Donna Freitas, she hears voices


Donna Freitas

Donna Freitas is an assistant professor of religion at Boston University, earned a solemn doctorate in religious studies from the Catholic University of America and wrote a dark tome, Killing the Imposter God. Then she started researching Sex and the Soul, a serious study of college students’ attitudes toward sex and religion. But mornings, she’d wake up early and the words would pour out -- light, burbling, joyful words about a 15-year-old named Antonia Lucia Labella, who works in the family pasta market, yearns for her first kiss and makes a crazy plan to become the world’s first living saint. Released this August as a Farrar, Straus & Giroux young-adult novel, Possibilities of Sainthood even has its own trailer on youtube.com.

Sounds like the book practically wrote itself.
I teach about the medieval women mystics, and now I joke that I hear voices

too.

Any idea why this story seized you?
My mother had died suddenly, and I was spending a lot of time thinking about what she had left me. Like cooking -- I was conscripted into the kitchen as a kid. And she and my grandmother prayed to the saints all the time; we had statues all over the place.

Antonia thinks she’s the only girl in high school who’s never been kissed. What was your first kiss like?
Er ... I was a late bloomer like my protagonist. But I ended up having a pretty wonderful kiss.

Well ...?
I’m not kissing and telling. When I wrote the kissing parts in the book, I was beet red and had one hand over my eyes. I couldn’t believe I was writing a kissing scene. But I finally realized she was going to have her first kiss, and I was going to have to write it.

So how autobiographical is the novel?
I, too, used to see the Communion line as a parade of potential boyfriends. But being a saint, that never crossed my mind.
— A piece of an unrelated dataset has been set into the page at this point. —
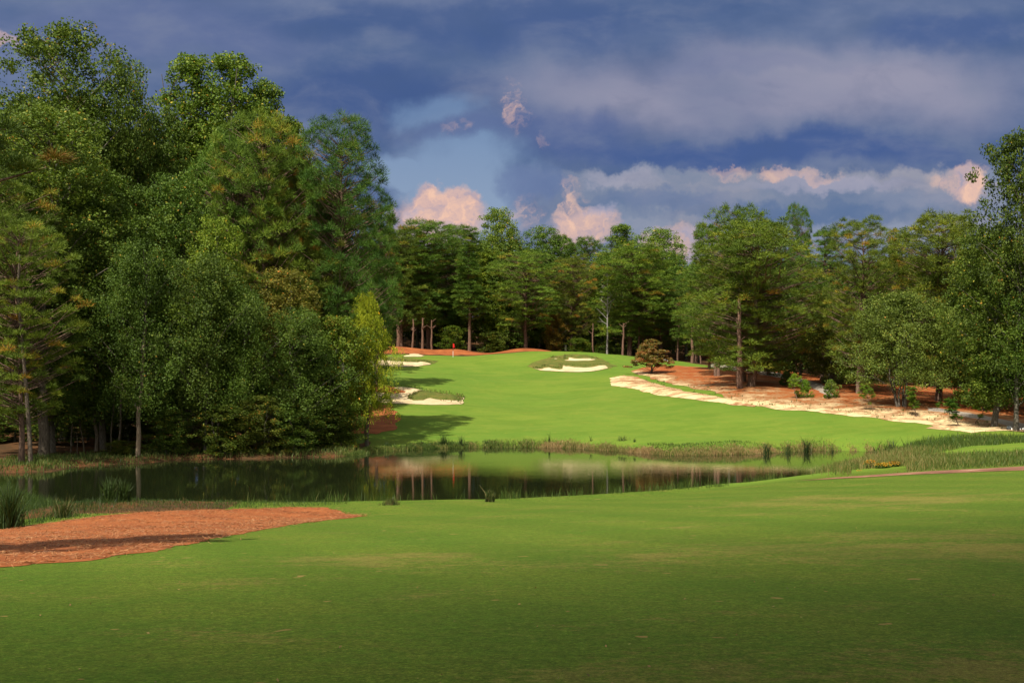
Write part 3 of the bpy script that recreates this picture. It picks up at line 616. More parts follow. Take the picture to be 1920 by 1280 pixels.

Who was your favorite saint?
The Italian favorite, St. Anthony, finder of lost things. We talked to him all the time in my house. Put on a pot of tea, call on St. Anthony, because Grandma’s lost her purse and we’ve got to go.

Antonia comes up with a few suggestions, like a patron saint of secrets. Are you sure there isn’t one already?
I checked. There is, however, a patron saint of spelunking, and I learned all about St. Expeditus, patron saint of hurrying things up.

You relished this subject, didn’t you?
In some ways, the saints are wonderfully kitschy, comedy-in-waiting. I don’t mean that disrespectfully. People focus, and for good reason, on the darker side of Catholicism, but there’s this wonderful lighthearted side that’s filled with life.

What difference do you think the saints make?
Oh, it gives you a place to go with your little needs -- actually not always little needs, but those daily things you worry about. One of the things that’s so hilarious is how specific they are; you literally have this army of men and women you can turn to. If you’re having trouble in gym class, St. Sebastian’s your man -- who else is going to care?